> _Goal_
Write out the material exactly, with the pictures left out.

---------- Data section

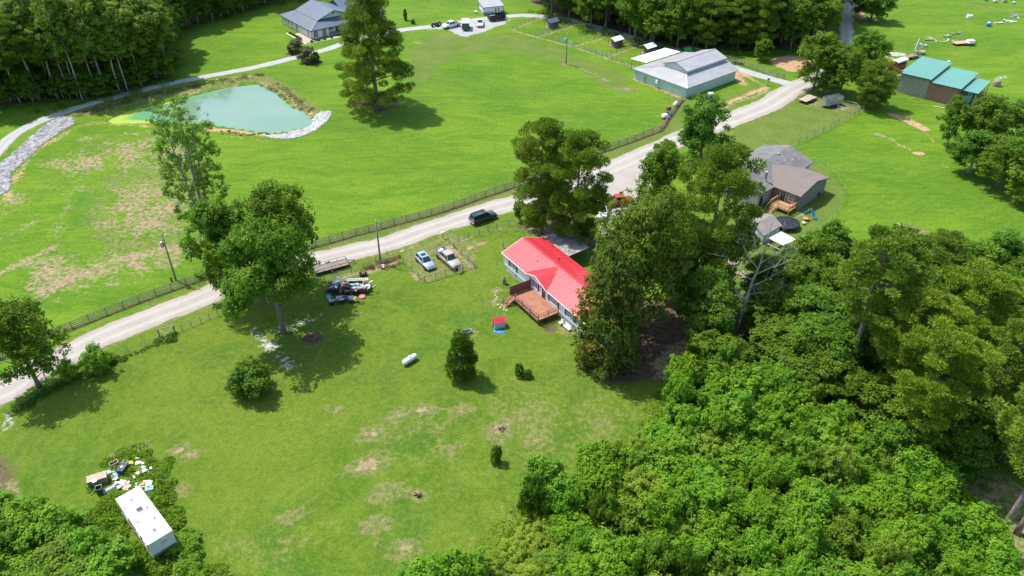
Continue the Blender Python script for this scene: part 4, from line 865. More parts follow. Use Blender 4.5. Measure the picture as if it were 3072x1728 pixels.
sp = along([(500,235),(400,262),(300,288),(200,302),(60,318),(0,330)], 3.0, .7, 1.4, 1.4, 90, 17) + along([(1600,30),(1800,100),(2000,145),(2240,160),(2380,155),(2470,120)], 2.0, .8, 1.5, 1.5, 90, 18) + along([(1000,5),(870,5),(700,40),(560,85)], 1.5, .9, 1.5, 1.5, 90, 19)
weeds('undergrowth', sp, M['darkleaf'], 'shaded green undergrowth along the edges of the far woods', 'undergrowth', 20, 0.16)
sp = along([(240,345),(330,320),(440,290),(560,264),(680,240),(790,225)], 1.0, .5, .9, .45, 60, 21) + along([(800,250),(860,285),(930,335)], .8, .6, .8, .4, 60, 22) + along([(660,395),(760,402),(860,395)], .5, .7, .5, .3, 40, 23)
weeds('weeds', sp, M['myrtle'], 'dull dry weeds on the banks of the pond', 'weeds', 24, 0.10)
# ------------------------------------------------------------------ shared builders for buildings
def part(mb, name, m, t, label=None): o = mb.build(name, m, t); 
def lbl(o, l): o['label'] = l; return o
def ribs_quad(mb, A, B, C, D, pitch, h=0.03, w=0.05, th=0.04):
    "sheet A-B (eave) to D-C (ridge) with raised ribs running up the slope"
    A, B, C, D = map(Vector, (A, B, C, D)); mb.slab([A, B, C, D], th); n = max(1, int((B-A).length/pitch)); nrm = (B-A).cross(D-A).normalized()
    if nrm.z < 0: nrm = -nrm
    for i in range(n+1):
        f = min(0.998, max(0.002, i/n)); p = A.lerp(B, f)+nrm*(h*0.5+0.002); q = D.lerp(C, f)+nrm*(h*0.5+0.002); mb.beam(p, q, w, h)
    return mb
def window(t, wall_axis, pos, z0, w, h, depth_dir, frame='wpaint', glass='glass', nx=2, ny=2, name='window', double=False, th=0.06):
    """window on a wall. wall_axis 'x': wall runs along x at y=pos[1]; depth_dir = outward sign on the other axis"""
    x0, y0 = pos; f = MB(); g = MB(); m = MB()
    def bx(mb, a0, a1, z0_, z1_, d0, d1):
        if wall_axis == 'x': mb.box(x0+a0, y0+d0*depth_dir, z0_, x0+a1, y0+d1*depth_dir, z1_)
        else: mb.box(x0+d0*depth_dir, y0+a0, z0_, x0+d1*depth_dir, y0+a1, z1_)
    e = 0.07
    bx(f, 0, w, z0, z0+e, 0.003, th); bx(f, 0, w, z0+h-e, z0+h, 0.003, th); bx(f, 0, e, z0+e, z0+h-e, 0.003, th); bx(f, w-e, w, z0+e, z0+h-e, 0.003, th)
    o = f.build(name, M[frame], t)
    bx(g, e, w-e, z0+e, z0+h-e, 0.003, 0.02); g.build('pane', M[glass], o)
    for i in range(1, nx): bx(m, e+(w-2*e)*i/nx-0.02, e+(w-2*e)*i/nx+0.02, z0+e, z0+h-e, 0.022, 0.045)
    for i in range(1, ny): bx(m, e, w-e, z0+h*i/ny-0.02, z0+h*i/ny+0.02, 0.024, 0.05)
    if nx*ny > 1: m.build('muntin', M[frame], o)
    return o
def rail_run(t, p, q, h, n, post='post', mt='deckdark', rails=(1.0, 0.5), pw=0.09):
    "posts and rails between two floor points, p and q at floor height"
    p = Vector(p); q = Vector(q)
    for i in range(n+1):
        a = p.lerp(q, i/n); MB().beam(a-Vector((0,0,.05)), a+Vector((0,0,h)), pw).build('post', M[mt], t)
    for f in rails: MB().beam(p+Vector((0,0,h*f)), q+Vector((0,0,h*f)), 0.05 if f < 1 else 0.12, 0.1 if f < 1 else 0.04).build('rail', M[mt], t)
# ------------------------------------------------------------------ red roofed home
ANG = math.radians(-57.2); H0 = (-1.3, 104.9)
def hloc(x, y, a=ANG, o=H0): return (o[0]+x*math.cos(a)-y*math.sin(a), o[1]+x*math.sin(a)+y*math.cos(a))
t = thing('mobile_home', 'white manufactured home with a bright red metal roof and dark shutters', 'house', (*H0, 0), ANG)
L_, W_ = 22.0, 7.9; zw = 3.1; zr = 4.5; zs = 0.85
MB().prism([(0, zs), (W_, zs), (W_, zw), (W_/2, zr-0.12), (0, zw)], 0, L_).build('wall', M['white'], t)
MB().box(0.06, 0.06, -0.3, L_-0.06, W_-0.06, zs-0.002).build('skirting', M['skirt'], t)
ov = 0.32; sl_ = (zr-zw)/(W_/2); ze = zw-ov*sl_+0.06; zt_ = zr+0.06; npan = 24; pl = (L_+0.5)/npan
for side in (0, 1):
    me_ = None
    for i in range(npan):
        if me_ is None:
            mb = MB(); ya, yb = (-ov, W_/2) if side == 0 else (W_+ov, W_/2)
            ribs_quad(mb, (0, ya, ze), (pl-0.012, ya, ze), (pl-0.012, yb, zt_), (0, yb, zt_), pl/3, 0.035, 0.05, 0.035)
            o = mb.build('roof_panel', M['redroof'], t, (-0.25, 0, 0)); me_ = o.data
        else: obj('roof_panel', me_, t, (-0.25+i*pl, 0, 0))
MB().beam((-0.27, W_/2, zt_+0.02), (L_+0.27, W_/2, zt_+0.02), 0.3, 0.05).build('ridge_cap', M['redroof'], t)
mb = MB()                                                               # front gable above the deck
a, b, c_, d = (6.6, -ov-0.05, ze+0.03), (12.5, -ov-0.05, ze+0.03), (9.55, -ov-0.12, 4.22), (9.9, 3.7, 4.52)
mb.add([a, c_, d, (a[0], a[1], a[2]-.05), (c_[0], c_[1], c_[2]-.05), (d[0], d[1], d[2]-.05)], [(0,1,2),(3,5,4),(0,3,4,1),(1,4,5,2),(2,5,3,0)]); o = mb.build('roof_gable', M['redroof'], t)
mb = MB(); mb.add([c_, b, d, (c_[0], c_[1], c_[2]-.05), (b[0], b[1], b[2]-.05), (d[0], d[1], d[2]-.05)], [(0,1,2),(3,5,4),(0,3,4,1),(1,4,5,2),(2,5,3,0)]); mb.build('roof_gable', M['redroof'], t)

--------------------

> _The answer_
Continue the Blender Python script for this scene: part 4, from line 865. More parts follow. Use Blender 4.5. Measure the picture as if it were 3072x1728 pixels.
sp = along([(500,235),(400,262),(300,288),(200,302),(60,318),(0,330)], 3.0, .7, 1.4, 1.4, 90, 17) + along([(1600,30),(1800,100),(2000,145),(2240,160),(2380,155),(2470,120)], 2.0, .8, 1.5, 1.5, 90, 18) + along([(1000,5),(870,5),(700,40),(560,85)], 1.5, .9, 1.5, 1.5, 90, 19)
weeds('undergrowth', sp, M['darkleaf'], 'shaded green undergrowth along the edges of the far woods', 'undergrowth', 20, 0.16)
sp = along([(240,345),(330,320),(440,290),(560,264),(680,240),(790,225)], 1.0, .5, .9, .45, 60, 21) + along([(800,250),(860,285),(930,335)], .8, .6, .8, .4, 60, 22) + along([(660,395),(760,402),(860,395)], .5, .7, .5, .3, 40, 23)
weeds('weeds', sp, M['myrtle'], 'dull dry weeds on the banks of the pond', 'weeds', 24, 0.10)
# ------------------------------------------------------------------ shared builders for buildings
def part(mb, name, m, t, label=None): o = mb.build(name, m, t); 
def lbl(o, l): o['label'] = l; return o
def ribs_quad(mb, A, B, C, D, pitch, h=0.03, w=0.05, th=0.04):
    "sheet A-B (eave) to D-C (ridge) with raised ribs running up the slope"
    A, B, C, D = map(Vector, (A, B, C, D)); mb.slab([A, B, C, D], th); n = max(1, int((B-A).length/pitch)); nrm = (B-A).cross(D-A).normalized()
    if nrm.z < 0: nrm = -nrm
    for i in range(n+1):
        f = min(0.998, max(0.002, i/n)); p = A.lerp(B, f)+nrm*(h*0.5+0.002); q = D.lerp(C, f)+nrm*(h*0.5+0.002); mb.beam(p, q, w, h)
    return mb
def window(t, wall_axis, pos, z0, w, h, depth_dir, frame='wpaint', glass='glass', nx=2, ny=2, name='window', double=False, th=0.06):
    """window on a wall. wall_axis 'x': wall runs along x at y=pos[1]; depth_dir = outward sign on the other axis"""
    x0, y0 = pos; f = MB(); g = MB(); m = MB()
    def bx(mb, a0, a1, z0_, z1_, d0, d1):
        if wall_axis == 'x': mb.box(x0+a0, y0+d0*depth_dir, z0_, x0+a1, y0+d1*depth_dir, z1_)
        else: mb.box(x0+d0*depth_dir, y0+a0, z0_, x0+d1*depth_dir, y0+a1, z1_)
    e = 0.07
    bx(f, 0, w, z0, z0+e, 0.003, th); bx(f, 0, w, z0+h-e, z0+h, 0.003, th); bx(f, 0, e, z0+e, z0+h-e, 0.003, th); bx(f, w-e, w, z0+e, z0+h-e, 0.003, th)
    o = f.build(name, M[frame], t)
    bx(g, e, w-e, z0+e, z0+h-e, 0.003, 0.02); g.build('pane', M[glass], o)
    for i in range(1, nx): bx(m, e+(w-2*e)*i/nx-0.02, e+(w-2*e)*i/nx+0.02, z0+e, z0+h-e, 0.022, 0.045)
    for i in range(1, ny): bx(m, e, w-e, z0+h*i/ny-0.02, z0+h*i/ny+0.02, 0.024, 0.05)
    if nx*ny > 1: m.build('muntin', M[frame], o)
    return o
def rail_run(t, p, q, h, n, post='post', mt='deckdark', rails=(1.0, 0.5), pw=0.09):
    "posts and rails between two floor points, p and q at floor height"
    p = Vector(p); q = Vector(q)
    for i in range(n+1):
        a = p.lerp(q, i/n); MB().beam(a-Vector((0,0,.05)), a+Vector((0,0,h)), pw).build('post', M[mt], t)
    for f in rails: MB().beam(p+Vector((0,0,h*f)), q+Vector((0,0,h*f)), 0.05 if f < 1 else 0.12, 0.1 if f < 1 else 0.04).build('rail', M[mt], t)
# ------------------------------------------------------------------ red roofed home
ANG = math.radians(-57.2); H0 = (-1.3, 104.9)
def hloc(x, y, a=ANG, o=H0): return (o[0]+x*math.cos(a)-y*math.sin(a), o[1]+x*math.sin(a)+y*math.cos(a))
t = thing('mobile_home', 'white manufactured home with a bright red metal roof and dark shutters', 'house', (*H0, 0), ANG)
L_, W_ = 22.0, 7.9; zw = 3.1; zr = 4.5; zs = 0.85
MB().prism([(0, zs), (W_, zs), (W_, zw), (W_/2, zr-0.12), (0, zw)], 0, L_).build('wall', M['white'], t)
MB().box(0.06, 0.06, -0.3, L_-0.06, W_-0.06, zs-0.002).build('skirting', M['skirt'], t)
ov = 0.32; sl_ = (zr-zw)/(W_/2); ze = zw-ov*sl_+0.06; zt_ = zr+0.06; npan = 24; pl = (L_+0.5)/npan
for side in (0, 1):
    me_ = None
    for i in range(npan):
        if me_ is None:
            mb = MB(); ya, yb = (-ov, W_/2) if side == 0 else (W_+ov, W_/2)
            ribs_quad(mb, (0, ya, ze), (pl-0.012, ya, ze), (pl-0.012, yb, zt_), (0, yb, zt_), pl/3, 0.035, 0.05, 0.035)
            o = mb.build('roof_panel', M['redroof'], t, (-0.25, 0, 0)); me_ = o.data
        else: obj('roof_panel', me_, t, (-0.25+i*pl, 0, 0))
MB().beam((-0.27, W_/2, zt_+0.02), (L_+0.27, W_/2, zt_+0.02), 0.3, 0.05).build('ridge_cap', M['redroof'], t)
mb = MB()                                                               # front gable above the deck
a, b, c_, d = (6.6, -ov-0.05, ze+0.03), (12.5, -ov-0.05, ze+0.03), (9.55, -ov-0.12, 4.22), (9.9, 3.7, 4.52)
mb.add([a, c_, d, (a[0], a[1], a[2]-.05), (c_[0], c_[1], c_[2]-.05), (d[0], d[1], d[2]-.05)], [(0,1,2),(3,5,4),(0,3,4,1),(1,4,5,2),(2,5,3,0)]); o = mb.build('roof_gable', M['redroof'], t)
mb = MB(); mb.add([c_, b, d, (c_[0], c_[1], c_[2]-.05), (b[0], b[1], b[2]-.05), (d[0], d[1], d[2]-.05)], [(0,1,2),(3,5,4),(0,3,4,1),(1,4,5,2),(2,5,3,0)]); mb.build('roof_gable', M['redroof'], t)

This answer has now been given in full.